Why Pele is the Best Athlete Ever

With apologies to Jim Thorpe, Jim Brown, Willie Mays, Carl Lews, and a host of other Americans who might qualify for this honor, the best athlete in modern history is a Brazilian: Edson Arantes de Nascimento, better known to the world as Pele.

Hailing from the extreme poverty of Sao Paulo, Pele rose to become the greatest player in the world’s greatest game. After being signed up by local club Santos at the age of 16, Pele quickly established himself as a legend, becomming the top scorer in the Brazilian league in his first season. Less than a year later, he would be capped by the Brazilian national team, would score a goal in his first match. Over an 18-year career in the Brazilian league, Pele would score 589 goals in 605 matches – a rate rarely matched in soccer for the greatest players over one season. While the Brazilian government declared him a national treasure, preventing his sale to a top European club to allow him to compete against the best Europeans, Pele proved himself the greatest player in the world with his international performances. He played a key part on three World Cup champions (1958, 1962, and 1970), and sits near the top of all kinds of international records.

Pele, however, must be given this honor more because he is widely considered the greatest soccer player of all time. While baseball, basketball, and football have been played almost exclusively in the United States at the highest level during the prime of the century, soccer has always been a multicontinent, multinational game, and its numbers of participants dwarf the American sports combined.
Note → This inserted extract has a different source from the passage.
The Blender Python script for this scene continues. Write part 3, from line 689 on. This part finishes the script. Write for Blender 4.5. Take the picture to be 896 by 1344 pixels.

Yes, Jim Brown asserted himself as a world-class rugby player and one of the greatest running backs of all-time, but how many people played either sport when he was a developing athlete? The same can be said for Willie Mays, Babe Ruth, Ty Cobb, and Mickey Mantle. But Pele arose in one of the most populated countries in the world, a nation mad with futbol fever, immediately made his way on to a stocked national roster, and did nothing but win, score goals, and impress people in the world’s most popular game. Furthermore, he did it coming out of a destitution even the American poverty stories (like Ruth) would concede as awful.

Athletes in the truest sense of the word – think swimmers like Mark Spitz or Track stars like Bob Mathias and Carl Lews – might be able to give Pele a run for him money (pardon the pun), but my concpetion of an athlete is one who showcases both true atleticism and fantastic skill. Jim Thorpe would probably be his closest competition, as the man proved himself in track-and-field, baseball, and many other sports. Furthermore, Thorpe grew up in the awkward poverty of being Native American and trying to make it in early America. However, I surmise that the lack of other athletes in Thorpe’s heyday greatly contributes to his unrivalled versatility, whereas when Pele was growing up, South American teams had already won the World Cup and soccer was a sport played by virtually every boy in the country. Pele, too, let’s not forget, had outstanding natural athletic ability independent of his formidable skill. Midfielders and forwards in soccer are some of the fittest sportsmen on the planet, and Pele was no exception; he ran the field with an ease and grace whether he had the ball at his feet or not.

With apologies to Jim Brown, JIm Thorpe, and the other legends of American sports, not to mention other soccer greats like Diego Maradona, I name Pele as the best athlete ever.